Ecco questo apre tutta un’altra storia sulla quale ti faccio subito una domanda l’Italia a che punto è tu che la guardi da fuori?

«Ho letto che verranno stanziati dei fondi con il PNRR e alcuni di questi saranno dedicato alle tecnologie quantistiche. L’aspetto importante è che i finanziamenti saranno efficaci se puntano a creare centri di eccellenza e massa critica. Ci sono dei paesi come l’Olanda, dove sono io, ma anche la Francia, la Germania, Stati Uniti, Cina, che stanno veramente investendo per creare ecosistemi, massa critica, intorno alle tecnologie quantistiche. Vista l’eccellenza scientifica presente in Italia, mi auguro che ci si pongano obiettivi simili».

Cioè si crea un ecosistema su cui poi nascono startup, applicazioni, industrie, chip?

«Sì, assolutamente, questo è il goal del nostro istituto qui a Delft. Intorno a noi stanno spuntando startup fuori dai nostri gruppi di ricerca e poi fondi chiamano fondi. Ad esempio, in Olanda hanno appeno stanziato 615 milioni di euro solo per le tecnologie quantistiche. Un paese come l’Olanda che ha meno di 18 milioni di abitanti, ha investito una quantità di denari importante. Anche la Francia si sta muovendo in maniera veramente massiccia».

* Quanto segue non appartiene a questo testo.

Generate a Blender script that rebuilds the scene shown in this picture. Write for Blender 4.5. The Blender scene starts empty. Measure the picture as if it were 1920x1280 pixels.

Su questo piano c’è tutto un discorso di sicurezza infrastrutturale, sistemi tecnologici e militari?

«Esatto. Qui c’è un discorso molto interessante, se uno vuole proiettare nel futuro. Quale sarà il futuro di questa tecnologia? Dipenderà molto sia dagli sviluppi scientifici e tecnologici, ma anche dal punto di vista geopolitico quanto i vari stati si chiuderanno in un atteggiamento protezionistico. Io personalmente mi auguro che, soprattutto, avanzino sempre la libera circolazione delle idee e delle persone, che sono fondamentali per lo sviluppo della scienza».